■ Excerpt from a dataset
┄┄┄┄┄┄

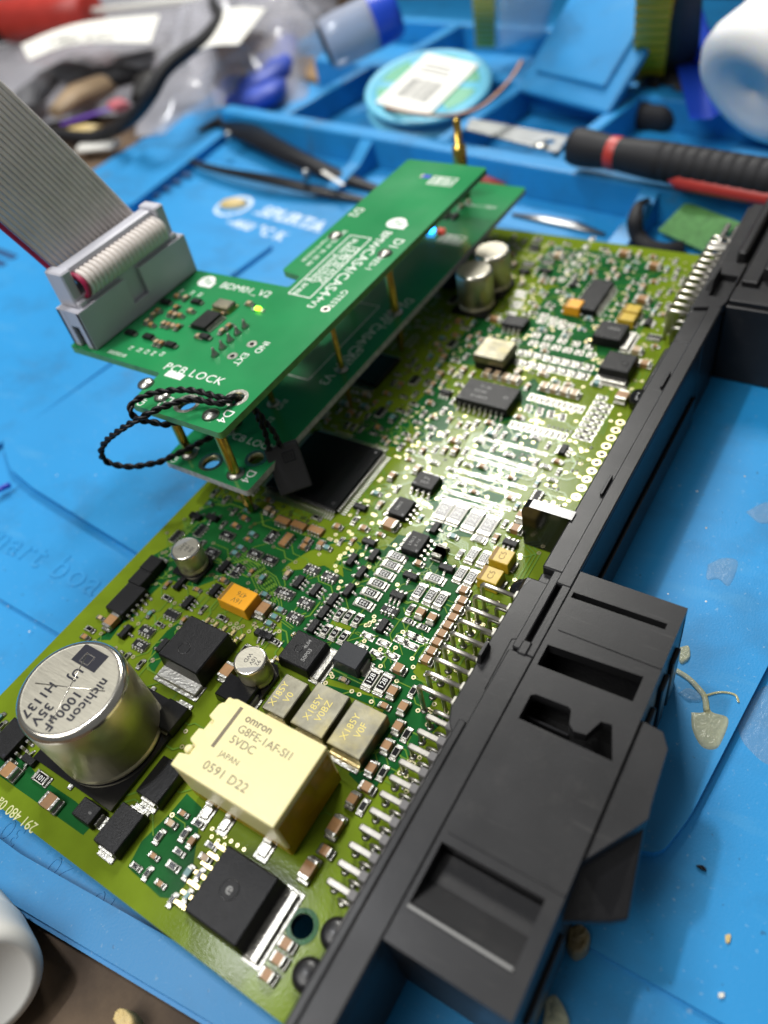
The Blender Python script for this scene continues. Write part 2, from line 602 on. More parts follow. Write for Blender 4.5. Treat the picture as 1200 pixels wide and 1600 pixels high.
# ================================================================== the control unit's circuit board
rnd = random.Random(7)
board = thing('circuit_board', 'large olive green circuit board crowded with parts, black connector housing on one long edge', 'circuit board')
BX, BY = 86.0, 203.0
HOLE = (76.53, 11.10, 0)
sub = MB().prism(rounded(0, BX, 0, BY, 1.0), -1.7, 0, 'mask_copper', 'board_edge', [circle(HOLE[0], HOLE[1], 1.75)], 'black_gloss').build('substrate', board)

# bare (copper-free) zones show the darker green; each is its own thin sheet of mask
BARE = [
    [(-1.72, 1.49, 0), (13.92, 3.73, 0), (36.03, 4.00, 0), (36.26, 6.74, 0), (30.35, 7.38, 0), (20.56, 7.21, 0), (6.15, 9.82, 0), (-4.62, 8.79, 0)],
    [(45.79, 8.12, 0), (46.92, 13.76, 0), (47.22, 17.80, 0), (51.12, 17.20, 0), (56.71, 8.52, 0), (56.99, 4.44, 0), (54.53, 3.39, 0), (46.67, 4.10, 0)],
    [(11.26, 34.08, 0), (10.37, 40.13, 0), (11.62, 50.98, 0), (18.80, 51.89, 0), (21.85, 55.66, 0), (29.12, 55.39, 0), (39.91, 54.39, 0), (44.42, 48.42, 0), (52.22, 46.09, 0),
     (62.63, 47.59, 0), (70.46, 48.00, 0), (75.98, 49.14, 0), (75.86, 52.07, 0), (69.78, 54.72, 0), (69.35, 58.94, 0), (69.99, 72.63, 0), (69.97, 78.52, 0), (63.66, 79.16, 0),
     (58.84, 85.28, 0), (64.65, 86.90, 0), (66.13, 100.15, 0), (50.74, 99.99, 0), (51.41, 88.87, 0), (50.04, 76.70, 0), (40.64, 76.33, 0), (35.50, 74.06, 0), (24.21, 75.14, 0), (16.24, 75.91, 0), (4.17, 74.05, 0),
     (6.02, 59.08, 0), (3.51, 53.99, 0), (5.14, 43.39, 0), (12.07, 41.28, 0), (8.48, 32.74, 0)],
    [(20.81, 37.03, 0), (20.82, 41.16, 0), (22.13, 45.17, 0), (24.01, 37.76, 0), (25.17, 32.49, 0), (23.00, 33.29, 0)],
    [(53.23, 112.08, 0), (51.17, 124.38, 0), (64.80, 122.86, 0), (67.47, 110.06, 0), (65.73, 101.00, 0), (56.61, 102.41, 0)],
    [(54.69, 108.44, 0), (56.19, 111.00, 0), (66.53, 110.48, 0), (66.09, 108.97, 0), (56.04, 108.15, 0)],
    [(52.92, 111.11, 0), (55.03, 112.51, 0), (68.67, 113.24, 0), (68.33, 111.48, 0)],
    [(55.20, 102.10, 0), (59.39, 104.62, 0), (67.41, 104.52, 0), (67.08, 102.84, 0)],
    [(53.46, 133.58, 0), (55.31, 138.70, 0), (64.73, 129.50, 0), (63.65, 125.48, 0), (57.46, 126.76, 0)],
    [(30.48, 136.78, 0), (29.96, 157.60, 0), (42.16, 153.86, 0), (44.07, 138.75, 0)],
    [(32.32, 117.27, 0), (33.69, 130.95, 0), (42.89, 121.26, 0), (45.19, 110.06, 0), (39.60, 107.86, 0)],
    [(23.74, 101.60, 0), (24.03, 114.15, 0), (35.01, 115.77, 0), (37.19, 104.57, 0)],
    [(45.16, 147.54, 0), (43.12, 176.29, 0), (62.30, 185.28, 0), (72.27, 178.69, 0), (72.43, 163.85, 0), (69.47, 143.77, 0), (49.90, 144.93, 0)],
    [(35.34, 180.83, 0), (34.20, 196.82, 0), (60.33, 198.38, 0), (69.45, 192.34, 0), (65.18, 179.66, 0), (46.44, 177.28, 0)],
    [(53.16, 44.78, 0), (79.57, 49.89, 0), (77.21, 40.95, 0), (76.36, 36.19, 0), (70.16, 36.04, 0), (69.09, 45.94, 0)],
    [(69.94, 33.44, 0), (69.55, 36.98, 0), (75.14, 36.16, 0), (75.26, 32.03, 0)],
]
for k, poly in enumerate(BARE):
    mb = MB()
    z = 0.02 + 0.004 * k
    tris = tessellate_polygon([[Vector((p[0], p[1], 0)) for p in poly]])
    fs = []
    for t in tris:
        a, b, c = (Vector((poly[i][0], poly[i][1], 0)) for i in t)
        fs.append(t if (b - a).cross(c - a).z > 0 else t[::-1])
    mb.add([(p[0], p[1], z) for p in poly], fs, 'mask_bare')
    mb.build('bare_zone', board)
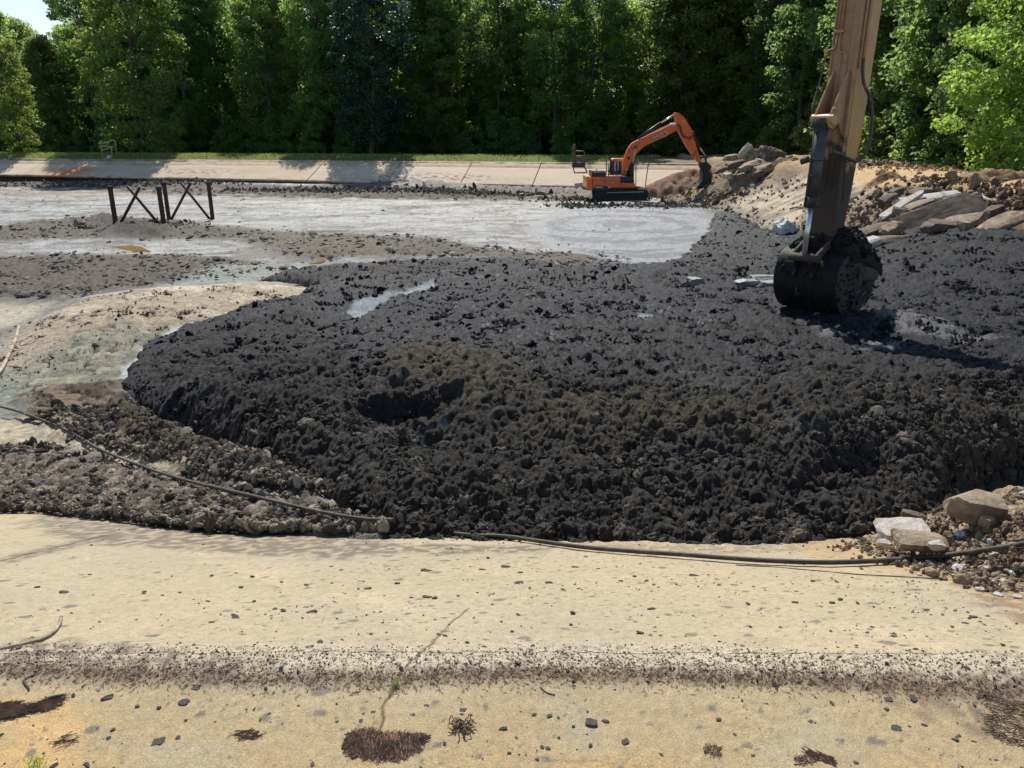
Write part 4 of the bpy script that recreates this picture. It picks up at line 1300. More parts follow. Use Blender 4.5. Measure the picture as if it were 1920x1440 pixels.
    y = yc - .14 + RNG.normal(0, .042, n) + .03 * fbm(x * 1.3, x * 0 + 4, 3, 99) + .03 * fbm(x * 3, x * 0, 3, 98)
    L1 = RNG.uniform(.008, .028, n)
    z = h_near(x, y) + near_disp(x, y) + .003
    sc = np.stack([L1, L1 * 0 + .0022, L1 * 0 + .0022], -1)
    rt = rrot(n); rt[:, 0] = 0; rt[:, 1] = RNG.uniform(-.15, .15, n)
    tone = np.array([.13, .078, .045]) * RNG.uniform(.5, 1.8, (n, 1))
    scatter('needle_litter', np.stack([x, y, z], -1), sc, rt, tone, M_LUMP, 'brown pine needle litter lying along the gravel band', 'litter', 6, ico=1, rough=.05)
    # earth crumbs on the orange berm and heaps
    n = 34000
    x, y = sample_mesh_region(n, .18, .8, 16, 62)
    s_ = x - bank_x(y)
    k = (s_ > .2) & (s_ < 10) & (mud_sd(x, y) < .1)
    corner = sstep(38, 46, y + .8 * (s_ - 2)); rb = sstep(32, 28, y) * sstep(6.6, 5.2, s_)
    pr = .07 + corner * .8 + rb * .8 + sstep(7, 8.5, s_) * .4 + .5 * sstep(2, .8, s_)
    k &= RNG.uniform(0, 1, len(x)) < pr
    x, y = x[k], y[k]; n = len(x); s_ = s_[k]
    s = np.clip(RNG.lognormal(math.log(.08), .55, n), .03, .45)
    z = h_right(x, y) + s * .05 + .12 * corner[k] + rb[k] * (.12 + RNG.uniform(0, .38, n))
    sc = np.stack([s * RNG.uniform(.8, 1.6, n), s * RNG.uniform(.8, 1.3, n), s * RNG.uniform(.4, .9, n)], -1)
    r = RNG.uniform(0, 1, n)[:, None]
    tone = np.where(r < .12, np.array([.45, .42, .37]), np.where(r < .6, np.array([.28, .195, .115]), np.array([.11, .085, .062]))) * RNG.uniform(.6, 1.2, (n, 1))
    cr = ((s_ > 5.5) & (corner[k] < .5))[:, None]
    tone = np.where(cr, np.array([.42, .28, .145]) * RNG.uniform(.6, 1.15, (n, 1)), tone)
    scatter('earth_crumbs', np.stack([x, y, z], -1), sc, rrot(n), tone, M_LUMP, 'loose earth and small stones over the right bank', 'earth', 7)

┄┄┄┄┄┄

Repeat all of the data above word for word, minus the pictures.

The Blender Python script for this scene continues. Write part 2, from line 602 on. More parts follow. Write for Blender 4.5. Treat the picture as 1200 pixels wide and 1600 pixels high.
# ================================================================== the control unit's circuit board
rnd = random.Random(7)
board = thing('circuit_board', 'large olive green circuit board crowded with parts, black connector housing on one long edge', 'circuit board')
BX, BY = 86.0, 203.0
HOLE = (76.53, 11.10, 0)
sub = MB().prism(rounded(0, BX, 0, BY, 1.0), -1.7, 0, 'mask_copper', 'board_edge', [circle(HOLE[0], HOLE[1], 1.75)], 'black_gloss').build('substrate', board)

# bare (copper-free) zones show the darker green; each is its own thin sheet of mask
BARE = [
    [(-1.72, 1.49, 0), (13.92, 3.73, 0), (36.03, 4.00, 0), (36.26, 6.74, 0), (30.35, 7.38, 0), (20.56, 7.21, 0), (6.15, 9.82, 0), (-4.62, 8.79, 0)],
    [(45.79, 8.12, 0), (46.92, 13.76, 0), (47.22, 17.80, 0), (51.12, 17.20, 0), (56.71, 8.52, 0), (56.99, 4.44, 0), (54.53, 3.39, 0), (46.67, 4.10, 0)],
    [(11.26, 34.08, 0), (10.37, 40.13, 0), (11.62, 50.98, 0), (18.80, 51.89, 0), (21.85, 55.66, 0), (29.12, 55.39, 0), (39.91, 54.39, 0), (44.42, 48.42, 0), (52.22, 46.09, 0),
     (62.63, 47.59, 0), (70.46, 48.00, 0), (75.98, 49.14, 0), (75.86, 52.07, 0), (69.78, 54.72, 0), (69.35, 58.94, 0), (69.99, 72.63, 0), (69.97, 78.52, 0), (63.66, 79.16, 0),
     (58.84, 85.28, 0), (64.65, 86.90, 0), (66.13, 100.15, 0), (50.74, 99.99, 0), (51.41, 88.87, 0), (50.04, 76.70, 0), (40.64, 76.33, 0), (35.50, 74.06, 0), (24.21, 75.14, 0), (16.24, 75.91, 0), (4.17, 74.05, 0),
     (6.02, 59.08, 0), (3.51, 53.99, 0), (5.14, 43.39, 0), (12.07, 41.28, 0), (8.48, 32.74, 0)],
    [(20.81, 37.03, 0), (20.82, 41.16, 0), (22.13, 45.17, 0), (24.01, 37.76, 0), (25.17, 32.49, 0), (23.00, 33.29, 0)],
    [(53.23, 112.08, 0), (51.17, 124.38, 0), (64.80, 122.86, 0), (67.47, 110.06, 0), (65.73, 101.00, 0), (56.61, 102.41, 0)],
    [(54.69, 108.44, 0), (56.19, 111.00, 0), (66.53, 110.48, 0), (66.09, 108.97, 0), (56.04, 108.15, 0)],
    [(52.92, 111.11, 0), (55.03, 112.51, 0), (68.67, 113.24, 0), (68.33, 111.48, 0)],
    [(55.20, 102.10, 0), (59.39, 104.62, 0), (67.41, 104.52, 0), (67.08, 102.84, 0)],
    [(53.46, 133.58, 0), (55.31, 138.70, 0), (64.73, 129.50, 0), (63.65, 125.48, 0), (57.46, 126.76, 0)],
    [(30.48, 136.78, 0), (29.96, 157.60, 0), (42.16, 153.86, 0), (44.07, 138.75, 0)],
    [(32.32, 117.27, 0), (33.69, 130.95, 0), (42.89, 121.26, 0), (45.19, 110.06, 0), (39.60, 107.86, 0)],
    [(23.74, 101.60, 0), (24.03, 114.15, 0), (35.01, 115.77, 0), (37.19, 104.57, 0)],
    [(45.16, 147.54, 0), (43.12, 176.29, 0), (62.30, 185.28, 0), (72.27, 178.69, 0), (72.43, 163.85, 0), (69.47, 143.77, 0), (49.90, 144.93, 0)],
    [(35.34, 180.83, 0), (34.20, 196.82, 0), (60.33, 198.38, 0), (69.45, 192.34, 0), (65.18, 179.66, 0), (46.44, 177.28, 0)],
    [(53.16, 44.78, 0), (79.57, 49.89, 0), (77.21, 40.95, 0), (76.36, 36.19, 0), (70.16, 36.04, 0), (69.09, 45.94, 0)],
    [(69.94, 33.44, 0), (69.55, 36.98, 0), (75.14, 36.16, 0), (75.26, 32.03, 0)],
]
for k, poly in enumerate(BARE):
    mb = MB()
    z = 0.02 + 0.004 * k
    tris = tessellate_polygon([[Vector((p[0], p[1], 0)) for p in poly]])
    fs = []
    for t in tris:
        a, b, c = (Vector((poly[i][0], poly[i][1], 0)) for i in t)
        fs.append(t if (b - a).cross(c - a).z > 0 else t[::-1])
    mb.add([(p[0], p[1], z) for p in poly], fs, 'mask_bare')
    mb.build('bare_zone', board)
Write part 4 of the bpy script that recreates this picture. It picks up at line 1300. More parts follow. Use Blender 4.5. Measure the picture as if it were 1920x1440 pixels.
    y = yc - .14 + RNG.normal(0, .042, n) + .03 * fbm(x * 1.3, x * 0 + 4, 3, 99) + .03 * fbm(x * 3, x * 0, 3, 98)
    L1 = RNG.uniform(.008, .028, n)
    z = h_near(x, y) + near_disp(x, y) + .003
    sc = np.stack([L1, L1 * 0 + .0022, L1 * 0 + .0022], -1)
    rt = rrot(n); rt[:, 0] = 0; rt[:, 1] = RNG.uniform(-.15, .15, n)
    tone = np.array([.13, .078, .045]) * RNG.uniform(.5, 1.8, (n, 1))
    scatter('needle_litter', np.stack([x, y, z], -1), sc, rt, tone, M_LUMP, 'brown pine needle litter lying along the gravel band', 'litter', 6, ico=1, rough=.05)
    # earth crumbs on the orange berm and heaps
    n = 34000
    x, y = sample_mesh_region(n, .18, .8, 16, 62)
    s_ = x - bank_x(y)
    k = (s_ > .2) & (s_ < 10) & (mud_sd(x, y) < .1)
    corner = sstep(38, 46, y + .8 * (s_ - 2)); rb = sstep(32, 28, y) * sstep(6.6, 5.2, s_)
    pr = .07 + corner * .8 + rb * .8 + sstep(7, 8.5, s_) * .4 + .5 * sstep(2, .8, s_)
    k &= RNG.uniform(0, 1, len(x)) < pr
    x, y = x[k], y[k]; n = len(x); s_ = s_[k]
    s = np.clip(RNG.lognormal(math.log(.08), .55, n), .03, .45)
    z = h_right(x, y) + s * .05 + .12 * corner[k] + rb[k] * (.12 + RNG.uniform(0, .38, n))
    sc = np.stack([s * RNG.uniform(.8, 1.6, n), s * RNG.uniform(.8, 1.3, n), s * RNG.uniform(.4, .9, n)], -1)
    r = RNG.uniform(0, 1, n)[:, None]
    tone = np.where(r < .12, np.array([.45, .42, .37]), np.where(r < .6, np.array([.28, .195, .115]), np.array([.11, .085, .062]))) * RNG.uniform(.6, 1.2, (n, 1))
    cr = ((s_ > 5.5) & (corner[k] < .5))[:, None]
    tone = np.where(cr, np.array([.42, .28, .145]) * RNG.uniform(.6, 1.15, (n, 1)), tone)
    scatter('earth_crumbs', np.stack([x, y, z], -1), sc, rrot(n), tone, M_LUMP, 'loose earth and small stones over the right bank', 'earth', 7)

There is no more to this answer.